Check your rent increase for free with the UpRently Rent Rise Checker.

Start with the rent increase notice

Most private renters in England will be dealing with Form 4A, officially called “Landlord’s notice proposing a new rent for assured tenancies in the private rented sector”. This notice should set out the proposed rent and the date the new rent is due to start.

The date matters because a market rent application must be made before the proposed new rent starts. Do not wait until the day itself if you can avoid it. You may need time to understand the notice, compare rents, get advice and gather evidence.

This guide explains the evidence and decision process. It does not check whether the notice is valid and does not provide form-filling instructions.

Understand what you are challenging

A challenge is not usually about whether any increase is allowed. It is about whether the proposed rent is above the open market rent.

Open market rent means the rent that might reasonably be achieved for the property if it was let on the open market. That means the tribunal is interested in what similar homes are renting for, not only how much your rent has increased.
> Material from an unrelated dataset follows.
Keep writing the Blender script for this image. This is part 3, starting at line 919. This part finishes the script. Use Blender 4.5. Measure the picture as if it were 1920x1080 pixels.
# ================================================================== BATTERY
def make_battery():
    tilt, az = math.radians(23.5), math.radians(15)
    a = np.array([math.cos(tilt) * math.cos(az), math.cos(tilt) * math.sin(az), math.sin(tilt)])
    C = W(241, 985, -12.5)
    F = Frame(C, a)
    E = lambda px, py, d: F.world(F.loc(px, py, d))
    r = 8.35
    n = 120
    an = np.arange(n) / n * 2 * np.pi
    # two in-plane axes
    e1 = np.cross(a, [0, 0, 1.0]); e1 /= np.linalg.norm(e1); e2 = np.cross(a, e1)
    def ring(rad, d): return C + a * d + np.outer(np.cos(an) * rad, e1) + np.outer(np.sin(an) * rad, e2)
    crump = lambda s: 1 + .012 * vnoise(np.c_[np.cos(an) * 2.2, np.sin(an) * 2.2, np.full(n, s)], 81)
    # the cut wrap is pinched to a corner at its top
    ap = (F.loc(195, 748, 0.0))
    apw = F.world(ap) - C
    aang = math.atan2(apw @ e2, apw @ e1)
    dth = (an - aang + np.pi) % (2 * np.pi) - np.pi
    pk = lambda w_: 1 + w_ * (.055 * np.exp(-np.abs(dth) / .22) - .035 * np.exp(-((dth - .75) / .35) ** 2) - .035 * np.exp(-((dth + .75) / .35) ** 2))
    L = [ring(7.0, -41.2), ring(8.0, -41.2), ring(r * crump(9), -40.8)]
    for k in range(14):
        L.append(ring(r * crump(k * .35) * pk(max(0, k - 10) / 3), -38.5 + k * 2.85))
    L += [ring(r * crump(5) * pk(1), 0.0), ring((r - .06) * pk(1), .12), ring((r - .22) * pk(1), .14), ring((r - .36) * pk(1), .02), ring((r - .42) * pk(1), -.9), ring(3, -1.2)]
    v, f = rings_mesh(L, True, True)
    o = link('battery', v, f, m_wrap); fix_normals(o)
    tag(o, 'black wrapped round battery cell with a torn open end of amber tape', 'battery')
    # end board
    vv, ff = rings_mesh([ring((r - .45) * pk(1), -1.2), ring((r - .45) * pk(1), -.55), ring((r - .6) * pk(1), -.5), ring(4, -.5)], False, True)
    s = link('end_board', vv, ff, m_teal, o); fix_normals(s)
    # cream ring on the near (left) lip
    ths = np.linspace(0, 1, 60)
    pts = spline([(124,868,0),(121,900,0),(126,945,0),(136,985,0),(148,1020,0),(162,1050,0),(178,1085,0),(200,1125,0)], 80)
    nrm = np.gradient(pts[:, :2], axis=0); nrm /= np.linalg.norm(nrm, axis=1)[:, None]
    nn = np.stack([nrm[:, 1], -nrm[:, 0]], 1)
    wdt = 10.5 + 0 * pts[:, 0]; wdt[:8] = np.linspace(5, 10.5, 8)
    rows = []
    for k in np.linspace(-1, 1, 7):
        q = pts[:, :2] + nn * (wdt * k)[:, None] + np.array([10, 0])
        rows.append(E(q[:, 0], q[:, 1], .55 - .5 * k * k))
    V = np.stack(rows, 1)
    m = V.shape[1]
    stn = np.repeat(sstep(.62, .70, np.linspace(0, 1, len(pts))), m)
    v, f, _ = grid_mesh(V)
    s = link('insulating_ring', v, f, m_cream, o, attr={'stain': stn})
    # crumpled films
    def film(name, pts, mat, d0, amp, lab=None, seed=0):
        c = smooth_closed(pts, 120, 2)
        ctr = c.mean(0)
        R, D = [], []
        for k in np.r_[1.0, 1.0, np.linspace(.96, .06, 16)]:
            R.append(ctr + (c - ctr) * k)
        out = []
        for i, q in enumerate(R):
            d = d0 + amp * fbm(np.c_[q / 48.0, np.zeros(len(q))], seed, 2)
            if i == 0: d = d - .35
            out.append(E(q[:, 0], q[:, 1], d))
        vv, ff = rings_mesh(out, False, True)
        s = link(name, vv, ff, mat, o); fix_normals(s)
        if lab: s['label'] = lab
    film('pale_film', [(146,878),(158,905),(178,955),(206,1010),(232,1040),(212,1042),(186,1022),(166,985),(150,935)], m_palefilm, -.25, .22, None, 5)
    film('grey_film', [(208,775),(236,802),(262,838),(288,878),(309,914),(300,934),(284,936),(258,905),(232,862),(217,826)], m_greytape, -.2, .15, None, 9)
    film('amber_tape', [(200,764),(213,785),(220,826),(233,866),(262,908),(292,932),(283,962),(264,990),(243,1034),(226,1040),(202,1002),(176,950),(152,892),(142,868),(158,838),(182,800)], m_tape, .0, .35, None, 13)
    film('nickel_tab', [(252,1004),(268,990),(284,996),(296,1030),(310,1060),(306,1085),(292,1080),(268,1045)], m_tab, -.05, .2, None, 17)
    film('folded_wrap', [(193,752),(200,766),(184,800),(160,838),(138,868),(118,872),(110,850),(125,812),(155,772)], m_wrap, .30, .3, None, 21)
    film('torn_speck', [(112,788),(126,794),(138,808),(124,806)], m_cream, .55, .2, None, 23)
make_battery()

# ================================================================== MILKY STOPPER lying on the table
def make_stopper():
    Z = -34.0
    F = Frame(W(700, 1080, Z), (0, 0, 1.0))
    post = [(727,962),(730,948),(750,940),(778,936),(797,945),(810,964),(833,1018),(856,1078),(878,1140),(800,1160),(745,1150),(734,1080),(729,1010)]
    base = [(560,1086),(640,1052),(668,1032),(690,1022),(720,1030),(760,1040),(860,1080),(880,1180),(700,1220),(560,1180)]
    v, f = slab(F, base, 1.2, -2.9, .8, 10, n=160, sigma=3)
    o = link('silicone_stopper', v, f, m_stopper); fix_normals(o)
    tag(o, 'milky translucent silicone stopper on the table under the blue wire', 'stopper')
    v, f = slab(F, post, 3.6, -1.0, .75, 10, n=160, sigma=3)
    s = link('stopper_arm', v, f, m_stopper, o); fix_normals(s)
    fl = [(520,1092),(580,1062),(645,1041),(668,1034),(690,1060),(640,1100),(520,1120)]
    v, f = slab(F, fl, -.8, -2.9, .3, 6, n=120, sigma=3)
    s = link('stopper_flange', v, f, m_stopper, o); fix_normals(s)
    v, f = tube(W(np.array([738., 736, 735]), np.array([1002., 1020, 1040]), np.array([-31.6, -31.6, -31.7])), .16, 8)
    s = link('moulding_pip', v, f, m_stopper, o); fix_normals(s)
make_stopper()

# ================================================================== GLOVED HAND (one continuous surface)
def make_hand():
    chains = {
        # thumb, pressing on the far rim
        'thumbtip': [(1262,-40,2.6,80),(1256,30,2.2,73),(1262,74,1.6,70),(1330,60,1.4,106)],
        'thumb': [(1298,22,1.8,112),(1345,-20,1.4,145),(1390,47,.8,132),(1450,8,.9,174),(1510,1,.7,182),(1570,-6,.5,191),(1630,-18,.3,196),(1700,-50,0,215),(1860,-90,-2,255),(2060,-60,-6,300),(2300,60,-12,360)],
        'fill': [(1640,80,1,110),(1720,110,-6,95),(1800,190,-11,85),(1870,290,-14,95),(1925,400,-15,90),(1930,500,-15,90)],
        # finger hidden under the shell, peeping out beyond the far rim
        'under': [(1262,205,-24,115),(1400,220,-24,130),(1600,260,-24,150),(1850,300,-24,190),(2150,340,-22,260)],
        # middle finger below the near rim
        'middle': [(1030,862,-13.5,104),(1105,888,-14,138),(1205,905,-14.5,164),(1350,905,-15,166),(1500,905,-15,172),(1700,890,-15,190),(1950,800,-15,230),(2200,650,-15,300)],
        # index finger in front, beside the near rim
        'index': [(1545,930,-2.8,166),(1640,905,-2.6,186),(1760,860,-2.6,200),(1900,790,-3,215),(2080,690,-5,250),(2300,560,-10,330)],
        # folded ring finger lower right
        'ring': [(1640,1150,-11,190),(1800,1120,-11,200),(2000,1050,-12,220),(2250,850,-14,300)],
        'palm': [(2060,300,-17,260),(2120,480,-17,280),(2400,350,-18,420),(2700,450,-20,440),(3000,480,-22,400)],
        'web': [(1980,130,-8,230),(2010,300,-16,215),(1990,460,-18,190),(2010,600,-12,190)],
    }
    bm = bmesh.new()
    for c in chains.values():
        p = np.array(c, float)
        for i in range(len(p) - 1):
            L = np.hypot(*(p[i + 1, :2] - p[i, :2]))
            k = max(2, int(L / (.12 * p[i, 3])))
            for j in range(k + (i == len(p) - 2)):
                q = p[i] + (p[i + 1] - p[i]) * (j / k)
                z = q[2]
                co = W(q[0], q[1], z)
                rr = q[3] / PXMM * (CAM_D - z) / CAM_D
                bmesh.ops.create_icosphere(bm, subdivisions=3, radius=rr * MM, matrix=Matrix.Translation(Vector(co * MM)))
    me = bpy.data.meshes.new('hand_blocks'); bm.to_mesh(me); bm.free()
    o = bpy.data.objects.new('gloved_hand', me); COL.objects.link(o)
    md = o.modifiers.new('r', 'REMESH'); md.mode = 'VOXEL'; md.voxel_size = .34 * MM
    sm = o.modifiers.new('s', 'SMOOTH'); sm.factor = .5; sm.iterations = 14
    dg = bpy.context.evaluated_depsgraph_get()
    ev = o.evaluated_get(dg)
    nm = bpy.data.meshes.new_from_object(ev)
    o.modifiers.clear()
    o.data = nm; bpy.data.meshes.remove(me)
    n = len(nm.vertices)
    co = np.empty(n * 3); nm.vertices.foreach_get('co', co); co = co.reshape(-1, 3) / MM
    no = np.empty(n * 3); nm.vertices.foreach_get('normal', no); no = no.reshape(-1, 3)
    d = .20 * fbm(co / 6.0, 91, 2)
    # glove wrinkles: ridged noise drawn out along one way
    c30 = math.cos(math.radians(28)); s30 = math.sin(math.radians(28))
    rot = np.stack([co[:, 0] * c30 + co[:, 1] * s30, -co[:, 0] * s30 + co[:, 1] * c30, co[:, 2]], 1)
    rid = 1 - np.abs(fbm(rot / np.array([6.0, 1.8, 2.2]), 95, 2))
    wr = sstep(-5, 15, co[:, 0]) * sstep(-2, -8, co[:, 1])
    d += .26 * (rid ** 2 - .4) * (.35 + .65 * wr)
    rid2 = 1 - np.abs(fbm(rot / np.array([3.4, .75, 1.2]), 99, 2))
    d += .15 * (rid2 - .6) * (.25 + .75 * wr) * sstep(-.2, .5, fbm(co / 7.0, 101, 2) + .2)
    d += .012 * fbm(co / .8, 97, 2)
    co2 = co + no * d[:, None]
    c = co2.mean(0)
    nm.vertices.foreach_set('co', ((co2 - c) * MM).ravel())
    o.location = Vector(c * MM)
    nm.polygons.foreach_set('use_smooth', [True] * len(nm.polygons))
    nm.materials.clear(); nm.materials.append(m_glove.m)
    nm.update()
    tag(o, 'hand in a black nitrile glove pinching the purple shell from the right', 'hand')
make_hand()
This distinction matters. A high percentage increase might still be close to market rent if your current rent has been low for a long time. A smaller increase might still be above market if similar homes nearby are cheaper.

Your evidence needs to help answer a practical question: “What would a similar home in this area reasonably rent for now?”

Build evidence before you decide

Good evidence is specific. It should help compare your home with similar homes.

Look for examples that match your home as closely as possible by property type, bedrooms and location. Then check the details. Is one property furnished and another unfurnished? Does one have parking or a garden? Is one newly refurbished? Are bills included in one rent but not another?

These details matter because they can change the rent. A tribunal may not treat a two-bedroom newly refurbished flat with parking as the same as a two-bedroom flat in poor condition without parking.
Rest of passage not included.